BONE DRIVER FOR A DAY

The Memphis Belle with instructor pilot, Maj. “Blinkie” Smithie above, JDW below
L to R: B-1, B-2, B-52. Pic by Matt Haskell (check out his Fb page)

This old man is dreaming dreams again…(Joel 2:28), the reminiscing kind, stirred up by last Sunday evening’s impressive formation fly-by of a B-1, B-2, and B-52 at the Super Bowl in Tampa Stadium. I’m not a bomber guy, fighters were my thing, but 21 years ago I had the extraordinary blessing of flying in the left seat of a B-1 in another very special fly-by. With its wings swept back it felt a lot like my beloved old F-100, complete with control stick between the legs, and it rolls just pretty as you please. If I had to fly a bomber, this would be my choice.

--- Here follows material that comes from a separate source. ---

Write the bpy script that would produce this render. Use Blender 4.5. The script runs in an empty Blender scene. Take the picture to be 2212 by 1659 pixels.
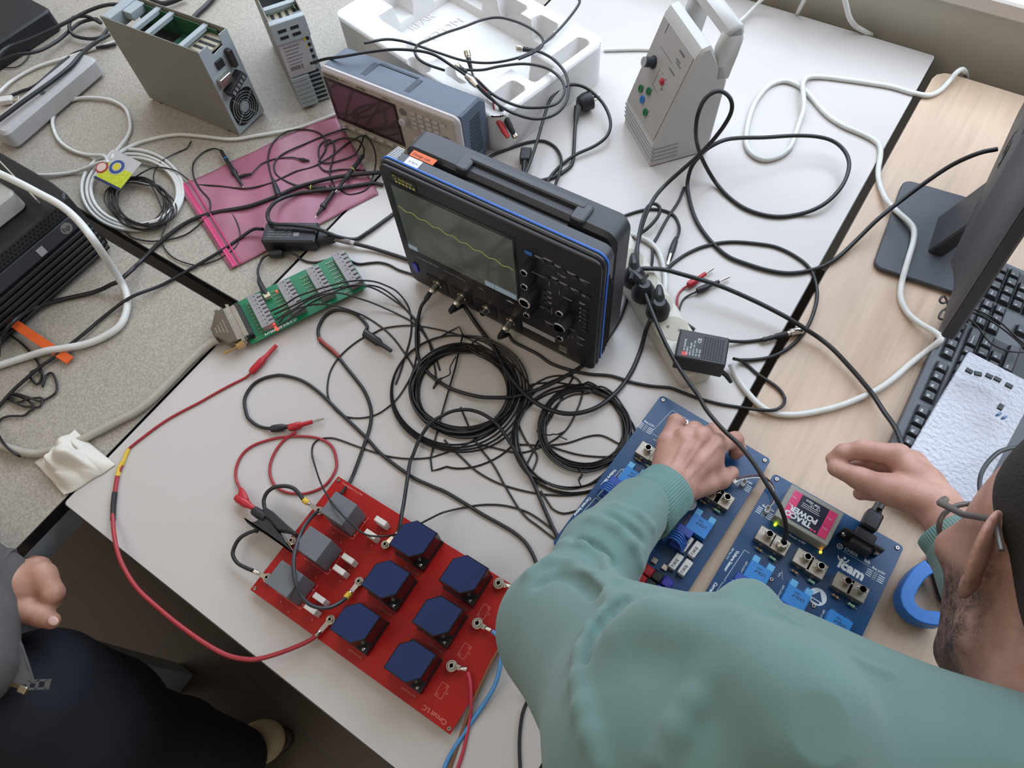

The following is from Grace in the Growing Season, by JDW.

The Memphis Belle rolled wings level at 1000 feet above the ground over the “Initial Point,” an irregular patch of red Piedmont clay amid the new green of spring, on our run-in line to the target. The late afternoon sun in our eyes reduced visibility to a mile and a half as we stared intently through the windshield, searching for memorized landmarks. The target was nine miles away and we were traversing a mile every twelve seconds, leaving no time to consult a map. Flying into the sun instead of coming out of it violated normal rules of engagement, but this was not a bombing run, nor was it World War II…and this Memphis Belle was not a famous B-17 (now in the USAF Museum in Dayton). It was March 24, 2000, and we were flying an aviator’s memorial salute in a B-1B bomber, affectionately called the “Bone” (that’s B-1 without the hyphen).

Somewhere up ahead a crowd of grateful citizens assembled in a cemetery behind a little country church in western North Carolina. They were there to honor an American hero. Thomas Ferebee, the Enola Gay bombardier who pickled off the atomic bomb on August 6, 1945, ending World War II, was being laid to rest. The tension mounted as the miles streaked by under the drooping nose of the B-1, driven by Major “Blinkie” Smithie of the Georgia Air National Guard in the right seat. We had only one chance to get it right and there had already been a major adjustment. After taking off at the precise time needed to give us a few extra minutes for contingencies, the funeral director relayed a message by cell phone, forwarded to our cockpit enroute, saying our Time-over-Target needed to be moved up 18 minutes. That’s not a problem for a sleek bomber with four powerful engines and wings that can be swept back 65 degrees in flight, making it look and perform much more like a rocket than the original World War II Memphis Belle. Blinkie advanced the throttles and we accelerated like a Harley Davidson.

It was an extraordinary providence that put this writer in that cockpit on such a momentous occasion. By the grace of God and generosity of the Georgia Air National Guard (a story for another day) I was getting an orientation flight in one of America’s best peacekeepers 27 year after I completed my hitch as a USAF fighter pilot. We were less than thirty seconds from the target now and recognition would have to be instantaneous. “Cunni” and “Buckit,” our offensive and defensive systems officers, called out course corrections over the intercom from their battle stations behind us filled with a dazzling array of electronics, all beyond the comprehension of old vets like Thomas Ferebee and me.

Then, out of the haze, a meandering country road materialized with cars parked bumper-to-bumper, right on the nose. We passed low over the mourners at a respectfully slow funeral pace—300 knots—with wings spread like a gliding goose. Blinkie tapped the afterburners, pulled the nose up, banked to the right, and that thoroughly modern Memphis Belle spiraled upward above our departed brother-in-arms as if our supersonic angel were transporting his soul to heaven. Invisible and insignificant though my role was, chills ran down my spine.

It was over, but the world is still a dangerous place and the citizen-soldiers of the Georgia Air National Guard had a critical mission to practice. We swept the wings back again and flew off on a simulated strike sortie. Blinkie and the boys put that beautiful Bone through its paces and I experienced first-hand its amazing capabilities, a mighty comforting memory in the middle of the night in this troubled world.

Jesus said, “Blessed are the peacemakers…” (Matthew 5:9). I believe He is similarly disposed toward noble peacekeepers.